Menurut Ibn Rusyd, sikap al-Ghazâlî sendiri tidak konsisten yaitu saling bertentangan dengan ucapannya sendiri. Dalam kitab Tahâfut al-Falâsifah, al-Ghazâlî mengatakan tidak ada seorang muslim pun yang berpendapat bahwa kebangkitan jasmani tidak ada. Akan tetapi, dalam kitabnya mengenai tasawuf, ia mengatakan bahwa pendapat kaum sufi yang ada nanti hanya kebangkitan rohani.

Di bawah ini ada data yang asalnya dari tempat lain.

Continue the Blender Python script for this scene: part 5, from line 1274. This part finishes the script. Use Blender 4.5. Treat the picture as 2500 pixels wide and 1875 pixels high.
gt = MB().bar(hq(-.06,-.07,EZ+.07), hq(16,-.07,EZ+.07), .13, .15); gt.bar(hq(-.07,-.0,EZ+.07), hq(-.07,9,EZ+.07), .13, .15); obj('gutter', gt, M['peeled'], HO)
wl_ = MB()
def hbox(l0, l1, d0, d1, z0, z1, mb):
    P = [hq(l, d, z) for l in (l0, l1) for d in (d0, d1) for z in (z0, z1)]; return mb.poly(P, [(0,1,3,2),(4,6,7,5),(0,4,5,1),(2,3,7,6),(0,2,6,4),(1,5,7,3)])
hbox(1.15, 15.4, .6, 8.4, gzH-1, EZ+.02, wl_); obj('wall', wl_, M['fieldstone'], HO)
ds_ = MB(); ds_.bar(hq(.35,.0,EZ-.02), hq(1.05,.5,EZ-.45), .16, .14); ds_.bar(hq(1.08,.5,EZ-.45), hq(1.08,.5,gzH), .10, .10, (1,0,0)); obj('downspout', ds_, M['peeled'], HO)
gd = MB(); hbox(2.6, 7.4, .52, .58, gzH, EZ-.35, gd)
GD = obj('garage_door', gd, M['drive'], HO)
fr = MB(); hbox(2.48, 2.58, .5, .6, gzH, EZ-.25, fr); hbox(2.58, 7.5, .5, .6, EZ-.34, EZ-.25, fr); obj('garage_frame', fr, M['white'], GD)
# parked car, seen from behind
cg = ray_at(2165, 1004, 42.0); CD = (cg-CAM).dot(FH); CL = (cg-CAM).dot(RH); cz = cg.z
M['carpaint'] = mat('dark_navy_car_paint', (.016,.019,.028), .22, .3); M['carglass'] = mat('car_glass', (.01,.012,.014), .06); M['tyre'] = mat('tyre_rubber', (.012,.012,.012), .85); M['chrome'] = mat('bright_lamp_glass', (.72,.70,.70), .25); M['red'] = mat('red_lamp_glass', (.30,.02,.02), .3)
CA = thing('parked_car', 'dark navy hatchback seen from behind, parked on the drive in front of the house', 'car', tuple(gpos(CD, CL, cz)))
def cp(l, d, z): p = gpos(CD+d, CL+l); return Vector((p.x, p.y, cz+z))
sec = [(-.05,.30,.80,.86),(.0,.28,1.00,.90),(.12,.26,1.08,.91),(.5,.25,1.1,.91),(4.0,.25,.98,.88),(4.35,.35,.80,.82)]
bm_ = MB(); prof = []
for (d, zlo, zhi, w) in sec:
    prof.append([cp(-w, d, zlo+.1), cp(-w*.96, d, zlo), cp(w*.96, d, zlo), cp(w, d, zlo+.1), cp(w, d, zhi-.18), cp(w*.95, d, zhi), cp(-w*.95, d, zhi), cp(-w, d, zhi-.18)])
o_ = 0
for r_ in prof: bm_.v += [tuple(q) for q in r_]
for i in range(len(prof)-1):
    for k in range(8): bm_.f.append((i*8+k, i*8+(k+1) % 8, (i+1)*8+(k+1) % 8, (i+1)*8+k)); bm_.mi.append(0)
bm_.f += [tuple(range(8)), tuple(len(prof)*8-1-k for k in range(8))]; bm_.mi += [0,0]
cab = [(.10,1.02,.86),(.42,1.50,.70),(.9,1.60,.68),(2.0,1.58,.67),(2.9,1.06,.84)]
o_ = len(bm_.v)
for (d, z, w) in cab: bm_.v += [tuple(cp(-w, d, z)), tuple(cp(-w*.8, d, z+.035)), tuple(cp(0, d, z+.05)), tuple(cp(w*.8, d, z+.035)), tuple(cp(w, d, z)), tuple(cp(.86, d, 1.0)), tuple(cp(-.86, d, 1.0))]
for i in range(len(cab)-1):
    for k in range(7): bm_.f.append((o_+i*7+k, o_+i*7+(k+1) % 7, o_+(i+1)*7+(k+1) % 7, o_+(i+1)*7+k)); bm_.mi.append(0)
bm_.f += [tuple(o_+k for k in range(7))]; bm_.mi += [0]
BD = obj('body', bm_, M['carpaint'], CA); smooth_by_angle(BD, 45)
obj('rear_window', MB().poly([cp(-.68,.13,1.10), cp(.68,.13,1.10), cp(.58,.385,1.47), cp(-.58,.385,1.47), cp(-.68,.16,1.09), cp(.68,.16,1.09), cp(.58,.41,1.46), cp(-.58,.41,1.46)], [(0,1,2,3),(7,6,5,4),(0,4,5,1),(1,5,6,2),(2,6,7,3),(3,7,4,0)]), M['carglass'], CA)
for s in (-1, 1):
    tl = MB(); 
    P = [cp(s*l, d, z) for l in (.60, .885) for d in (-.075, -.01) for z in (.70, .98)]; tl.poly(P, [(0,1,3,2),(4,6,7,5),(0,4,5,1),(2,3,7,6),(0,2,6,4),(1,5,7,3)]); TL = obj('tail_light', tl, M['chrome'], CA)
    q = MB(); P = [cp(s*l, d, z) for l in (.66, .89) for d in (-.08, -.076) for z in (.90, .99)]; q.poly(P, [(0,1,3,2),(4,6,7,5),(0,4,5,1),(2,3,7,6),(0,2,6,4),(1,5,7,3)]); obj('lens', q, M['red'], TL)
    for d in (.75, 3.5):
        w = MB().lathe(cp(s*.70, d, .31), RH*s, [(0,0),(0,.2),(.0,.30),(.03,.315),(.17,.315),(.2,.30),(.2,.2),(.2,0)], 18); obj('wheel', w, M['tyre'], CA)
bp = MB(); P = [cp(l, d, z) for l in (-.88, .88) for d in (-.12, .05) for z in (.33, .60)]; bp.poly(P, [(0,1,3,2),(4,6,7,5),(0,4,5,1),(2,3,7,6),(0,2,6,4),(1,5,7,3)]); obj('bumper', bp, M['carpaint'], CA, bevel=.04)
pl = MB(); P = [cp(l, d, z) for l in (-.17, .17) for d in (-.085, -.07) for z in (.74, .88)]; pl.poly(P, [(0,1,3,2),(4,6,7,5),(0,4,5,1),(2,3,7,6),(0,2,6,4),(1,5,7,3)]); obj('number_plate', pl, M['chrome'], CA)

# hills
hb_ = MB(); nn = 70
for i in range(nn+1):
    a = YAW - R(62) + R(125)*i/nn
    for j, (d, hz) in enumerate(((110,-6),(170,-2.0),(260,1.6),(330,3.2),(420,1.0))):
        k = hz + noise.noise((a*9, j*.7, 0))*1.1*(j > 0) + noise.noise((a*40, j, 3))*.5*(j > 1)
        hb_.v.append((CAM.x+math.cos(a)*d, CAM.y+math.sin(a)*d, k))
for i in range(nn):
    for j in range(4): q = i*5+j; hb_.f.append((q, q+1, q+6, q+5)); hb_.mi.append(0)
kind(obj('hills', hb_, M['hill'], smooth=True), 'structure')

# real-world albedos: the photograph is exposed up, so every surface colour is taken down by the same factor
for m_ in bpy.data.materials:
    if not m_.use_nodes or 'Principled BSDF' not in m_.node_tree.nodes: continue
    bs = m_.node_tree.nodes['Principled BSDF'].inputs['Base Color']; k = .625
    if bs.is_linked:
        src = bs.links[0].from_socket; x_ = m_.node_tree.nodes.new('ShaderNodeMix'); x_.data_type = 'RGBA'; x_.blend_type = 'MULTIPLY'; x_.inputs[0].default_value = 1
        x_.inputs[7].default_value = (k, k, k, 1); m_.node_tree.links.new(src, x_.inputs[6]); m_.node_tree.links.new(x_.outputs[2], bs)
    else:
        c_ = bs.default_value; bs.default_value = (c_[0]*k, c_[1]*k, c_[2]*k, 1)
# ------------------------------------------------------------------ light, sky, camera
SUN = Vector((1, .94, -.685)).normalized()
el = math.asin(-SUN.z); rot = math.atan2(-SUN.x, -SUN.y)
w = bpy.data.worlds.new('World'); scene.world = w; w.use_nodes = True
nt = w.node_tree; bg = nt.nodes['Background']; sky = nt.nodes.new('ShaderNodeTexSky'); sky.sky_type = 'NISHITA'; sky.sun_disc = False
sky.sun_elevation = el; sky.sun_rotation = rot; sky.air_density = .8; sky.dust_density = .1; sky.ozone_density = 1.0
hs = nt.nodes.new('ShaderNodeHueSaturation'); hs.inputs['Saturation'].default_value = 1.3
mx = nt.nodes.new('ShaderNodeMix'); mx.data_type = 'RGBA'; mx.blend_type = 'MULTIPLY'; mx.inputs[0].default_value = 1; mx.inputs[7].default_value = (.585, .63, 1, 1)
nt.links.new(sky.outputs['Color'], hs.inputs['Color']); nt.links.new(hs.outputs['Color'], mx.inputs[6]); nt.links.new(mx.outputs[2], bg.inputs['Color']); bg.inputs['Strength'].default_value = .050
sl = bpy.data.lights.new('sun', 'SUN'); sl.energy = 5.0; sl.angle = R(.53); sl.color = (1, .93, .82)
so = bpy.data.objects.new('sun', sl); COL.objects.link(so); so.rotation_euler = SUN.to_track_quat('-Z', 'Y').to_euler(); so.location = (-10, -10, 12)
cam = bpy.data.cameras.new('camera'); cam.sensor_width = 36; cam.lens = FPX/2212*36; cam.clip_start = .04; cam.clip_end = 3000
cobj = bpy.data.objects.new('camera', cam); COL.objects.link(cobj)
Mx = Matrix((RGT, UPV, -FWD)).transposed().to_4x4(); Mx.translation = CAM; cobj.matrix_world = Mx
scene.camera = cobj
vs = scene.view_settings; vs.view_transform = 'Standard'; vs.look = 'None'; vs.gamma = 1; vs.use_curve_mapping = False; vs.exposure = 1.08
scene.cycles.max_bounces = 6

 Dengan demikian, menurut Ibn Rusyd, tuduhan kafir yang dilontarkan al-Ghazâlî terhadap para filosof muslim dalam tiga butir masalah di atas tidak pada tempatnya. Ini dikarenakan antara al-Ghazâlî dengan filosof muslim terdapat perbedaan pandangan terhadap ayat-ayat kebangkitan akhirat misalnya. Hal ini lumrah terjadi di kalangan ulama Islam. Kendatipun diandaikan interpretasi mereka keliru, namun kesalahan mereka termasuk kesalahan ijtihad yang bisa dimaafkan. Ini didasari hadis “إذا اجتهد الحاكم فأصاب فله أجران وإذا أخطأ فله أجر واحد” Jika tuduhan dilontarkan kepada para filosof muslim karena melanggar ijmak, maka dalam pemikiran tidak terjadi ijmak ulama secara pasti.